» Work to do:
Transcribe, verbatim, every line from the start of the entries through the line that contains "COL=sc.collection"; include both boundary lines and omit all others.

___

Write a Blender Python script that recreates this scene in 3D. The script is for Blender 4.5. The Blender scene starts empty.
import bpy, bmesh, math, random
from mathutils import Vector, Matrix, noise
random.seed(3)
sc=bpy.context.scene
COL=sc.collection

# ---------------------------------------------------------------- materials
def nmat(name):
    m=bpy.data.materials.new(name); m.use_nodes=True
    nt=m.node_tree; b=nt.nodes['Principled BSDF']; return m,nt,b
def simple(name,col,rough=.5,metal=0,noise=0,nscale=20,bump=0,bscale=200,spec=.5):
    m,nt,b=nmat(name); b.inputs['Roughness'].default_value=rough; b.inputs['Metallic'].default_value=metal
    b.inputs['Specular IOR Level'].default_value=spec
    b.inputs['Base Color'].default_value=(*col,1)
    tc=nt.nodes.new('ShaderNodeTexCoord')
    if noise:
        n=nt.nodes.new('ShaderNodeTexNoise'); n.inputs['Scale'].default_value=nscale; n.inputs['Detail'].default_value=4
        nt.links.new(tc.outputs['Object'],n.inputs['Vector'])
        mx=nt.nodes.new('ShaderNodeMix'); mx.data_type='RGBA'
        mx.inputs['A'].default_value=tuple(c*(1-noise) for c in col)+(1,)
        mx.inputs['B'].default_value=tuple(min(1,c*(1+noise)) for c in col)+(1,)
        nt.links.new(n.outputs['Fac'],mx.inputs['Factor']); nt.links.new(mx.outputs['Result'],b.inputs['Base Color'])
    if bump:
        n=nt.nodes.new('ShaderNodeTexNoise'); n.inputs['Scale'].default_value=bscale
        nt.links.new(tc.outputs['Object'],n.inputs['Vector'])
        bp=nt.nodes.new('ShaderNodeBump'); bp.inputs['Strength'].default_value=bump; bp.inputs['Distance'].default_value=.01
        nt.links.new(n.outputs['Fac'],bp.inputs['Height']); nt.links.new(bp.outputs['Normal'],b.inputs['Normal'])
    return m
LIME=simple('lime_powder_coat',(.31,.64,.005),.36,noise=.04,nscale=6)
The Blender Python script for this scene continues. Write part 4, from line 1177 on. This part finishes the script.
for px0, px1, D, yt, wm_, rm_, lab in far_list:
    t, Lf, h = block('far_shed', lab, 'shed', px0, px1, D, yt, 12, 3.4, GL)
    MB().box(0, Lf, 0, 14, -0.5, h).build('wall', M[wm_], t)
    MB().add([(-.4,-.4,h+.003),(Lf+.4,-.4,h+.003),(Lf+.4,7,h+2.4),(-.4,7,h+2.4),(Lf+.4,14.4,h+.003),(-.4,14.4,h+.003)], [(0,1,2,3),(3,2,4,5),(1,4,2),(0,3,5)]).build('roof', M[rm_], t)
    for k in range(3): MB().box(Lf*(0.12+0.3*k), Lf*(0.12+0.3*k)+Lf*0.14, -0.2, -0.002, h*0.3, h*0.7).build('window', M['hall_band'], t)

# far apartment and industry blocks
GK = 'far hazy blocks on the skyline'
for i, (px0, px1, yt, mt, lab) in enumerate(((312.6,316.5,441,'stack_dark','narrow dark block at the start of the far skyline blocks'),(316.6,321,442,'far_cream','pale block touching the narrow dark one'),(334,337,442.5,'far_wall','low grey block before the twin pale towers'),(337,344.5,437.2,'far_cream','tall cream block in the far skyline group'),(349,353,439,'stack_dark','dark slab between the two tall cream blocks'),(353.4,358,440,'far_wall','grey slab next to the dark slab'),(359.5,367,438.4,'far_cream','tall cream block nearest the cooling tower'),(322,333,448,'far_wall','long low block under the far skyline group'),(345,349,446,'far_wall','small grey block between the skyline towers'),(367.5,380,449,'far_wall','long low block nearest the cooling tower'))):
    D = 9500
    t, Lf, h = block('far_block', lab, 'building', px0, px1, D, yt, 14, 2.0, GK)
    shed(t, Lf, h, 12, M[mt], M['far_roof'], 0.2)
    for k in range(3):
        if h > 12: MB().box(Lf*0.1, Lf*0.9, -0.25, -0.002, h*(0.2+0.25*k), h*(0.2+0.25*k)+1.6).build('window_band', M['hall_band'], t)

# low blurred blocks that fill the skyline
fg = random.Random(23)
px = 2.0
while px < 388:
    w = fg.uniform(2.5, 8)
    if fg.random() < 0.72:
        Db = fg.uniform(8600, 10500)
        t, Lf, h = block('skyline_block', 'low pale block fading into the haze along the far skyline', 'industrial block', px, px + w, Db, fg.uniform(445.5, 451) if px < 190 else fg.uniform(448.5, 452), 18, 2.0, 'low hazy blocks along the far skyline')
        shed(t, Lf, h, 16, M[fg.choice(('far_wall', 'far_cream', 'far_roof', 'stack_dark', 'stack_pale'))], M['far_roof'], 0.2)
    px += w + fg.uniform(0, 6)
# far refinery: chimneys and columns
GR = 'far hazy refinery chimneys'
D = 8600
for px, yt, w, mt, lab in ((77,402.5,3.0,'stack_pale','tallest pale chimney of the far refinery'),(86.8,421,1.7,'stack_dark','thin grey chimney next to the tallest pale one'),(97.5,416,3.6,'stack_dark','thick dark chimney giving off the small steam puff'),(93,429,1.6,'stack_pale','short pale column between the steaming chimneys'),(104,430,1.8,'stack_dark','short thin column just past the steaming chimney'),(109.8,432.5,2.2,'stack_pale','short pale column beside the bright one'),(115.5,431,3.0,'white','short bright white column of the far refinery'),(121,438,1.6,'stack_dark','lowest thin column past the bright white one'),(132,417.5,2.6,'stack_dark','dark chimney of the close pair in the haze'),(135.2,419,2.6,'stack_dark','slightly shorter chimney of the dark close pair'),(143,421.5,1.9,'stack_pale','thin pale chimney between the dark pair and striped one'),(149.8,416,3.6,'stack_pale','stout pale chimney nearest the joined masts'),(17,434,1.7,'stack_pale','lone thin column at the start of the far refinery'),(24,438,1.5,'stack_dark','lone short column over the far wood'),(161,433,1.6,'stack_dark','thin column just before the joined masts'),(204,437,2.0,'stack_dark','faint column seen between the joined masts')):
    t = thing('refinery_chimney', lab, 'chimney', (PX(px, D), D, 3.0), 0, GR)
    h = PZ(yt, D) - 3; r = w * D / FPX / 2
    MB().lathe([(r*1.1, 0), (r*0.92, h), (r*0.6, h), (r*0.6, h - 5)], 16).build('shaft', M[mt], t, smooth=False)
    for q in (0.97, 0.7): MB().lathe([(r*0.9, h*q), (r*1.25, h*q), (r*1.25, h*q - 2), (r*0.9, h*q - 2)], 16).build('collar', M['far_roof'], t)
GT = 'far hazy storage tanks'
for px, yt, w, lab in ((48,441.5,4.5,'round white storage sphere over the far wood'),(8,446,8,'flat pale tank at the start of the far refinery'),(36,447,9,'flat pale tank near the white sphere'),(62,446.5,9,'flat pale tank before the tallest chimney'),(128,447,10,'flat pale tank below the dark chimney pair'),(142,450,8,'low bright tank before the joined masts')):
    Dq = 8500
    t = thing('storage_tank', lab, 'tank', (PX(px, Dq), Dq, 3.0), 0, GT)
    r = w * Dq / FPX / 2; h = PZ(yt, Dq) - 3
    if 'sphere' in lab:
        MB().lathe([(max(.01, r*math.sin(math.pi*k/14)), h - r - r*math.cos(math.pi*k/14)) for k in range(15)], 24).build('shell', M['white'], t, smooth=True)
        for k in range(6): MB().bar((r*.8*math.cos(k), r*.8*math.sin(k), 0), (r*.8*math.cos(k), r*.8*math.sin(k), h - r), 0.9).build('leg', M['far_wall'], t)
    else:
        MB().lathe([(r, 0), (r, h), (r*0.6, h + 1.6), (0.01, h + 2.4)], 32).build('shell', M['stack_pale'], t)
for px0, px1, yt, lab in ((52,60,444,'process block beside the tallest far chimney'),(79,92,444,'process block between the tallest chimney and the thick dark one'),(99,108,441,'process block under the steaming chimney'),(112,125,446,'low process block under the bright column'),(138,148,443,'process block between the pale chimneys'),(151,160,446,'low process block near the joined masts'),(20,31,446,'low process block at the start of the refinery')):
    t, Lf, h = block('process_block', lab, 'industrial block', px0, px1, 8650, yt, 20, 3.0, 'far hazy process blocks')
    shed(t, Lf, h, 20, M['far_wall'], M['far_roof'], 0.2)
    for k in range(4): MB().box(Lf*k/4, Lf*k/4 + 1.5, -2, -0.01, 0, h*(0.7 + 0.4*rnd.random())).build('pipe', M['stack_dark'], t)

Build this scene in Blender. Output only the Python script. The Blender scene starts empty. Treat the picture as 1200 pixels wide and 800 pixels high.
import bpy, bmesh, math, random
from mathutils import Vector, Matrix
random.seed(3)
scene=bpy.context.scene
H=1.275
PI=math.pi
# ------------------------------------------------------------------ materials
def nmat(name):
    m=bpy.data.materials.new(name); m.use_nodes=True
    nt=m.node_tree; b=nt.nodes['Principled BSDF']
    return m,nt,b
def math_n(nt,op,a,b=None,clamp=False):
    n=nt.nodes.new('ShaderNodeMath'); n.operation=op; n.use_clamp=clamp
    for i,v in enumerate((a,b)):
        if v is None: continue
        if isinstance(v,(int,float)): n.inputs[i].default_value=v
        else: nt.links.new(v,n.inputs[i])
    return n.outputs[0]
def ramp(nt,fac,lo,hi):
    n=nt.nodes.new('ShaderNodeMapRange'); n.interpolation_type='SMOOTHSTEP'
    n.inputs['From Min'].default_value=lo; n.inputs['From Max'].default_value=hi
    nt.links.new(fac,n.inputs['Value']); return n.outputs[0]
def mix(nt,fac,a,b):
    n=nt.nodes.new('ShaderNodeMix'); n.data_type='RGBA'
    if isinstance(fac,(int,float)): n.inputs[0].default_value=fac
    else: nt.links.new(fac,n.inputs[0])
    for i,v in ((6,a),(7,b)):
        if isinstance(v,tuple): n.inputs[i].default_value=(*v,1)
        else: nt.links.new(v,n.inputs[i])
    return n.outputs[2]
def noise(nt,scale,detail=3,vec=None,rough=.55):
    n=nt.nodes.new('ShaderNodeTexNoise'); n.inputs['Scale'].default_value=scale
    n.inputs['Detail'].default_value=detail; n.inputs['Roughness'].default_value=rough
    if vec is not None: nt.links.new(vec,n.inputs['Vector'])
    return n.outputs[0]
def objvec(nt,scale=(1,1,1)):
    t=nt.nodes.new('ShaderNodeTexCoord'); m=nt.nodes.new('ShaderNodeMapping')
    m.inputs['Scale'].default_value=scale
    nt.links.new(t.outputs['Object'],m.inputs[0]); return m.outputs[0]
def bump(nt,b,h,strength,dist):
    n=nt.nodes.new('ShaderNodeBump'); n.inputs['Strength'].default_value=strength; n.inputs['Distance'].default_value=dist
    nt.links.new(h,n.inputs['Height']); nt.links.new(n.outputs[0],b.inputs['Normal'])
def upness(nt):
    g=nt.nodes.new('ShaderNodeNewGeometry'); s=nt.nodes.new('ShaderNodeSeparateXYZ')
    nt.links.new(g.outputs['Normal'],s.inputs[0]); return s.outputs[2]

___

» Exercise answer:
Write a Blender Python script that recreates this scene in 3D. The script is for Blender 4.5. The Blender scene starts empty.
import bpy, bmesh, math, random
from mathutils import Vector, Matrix, noise
random.seed(3)
sc=bpy.context.scene
COL=sc.collection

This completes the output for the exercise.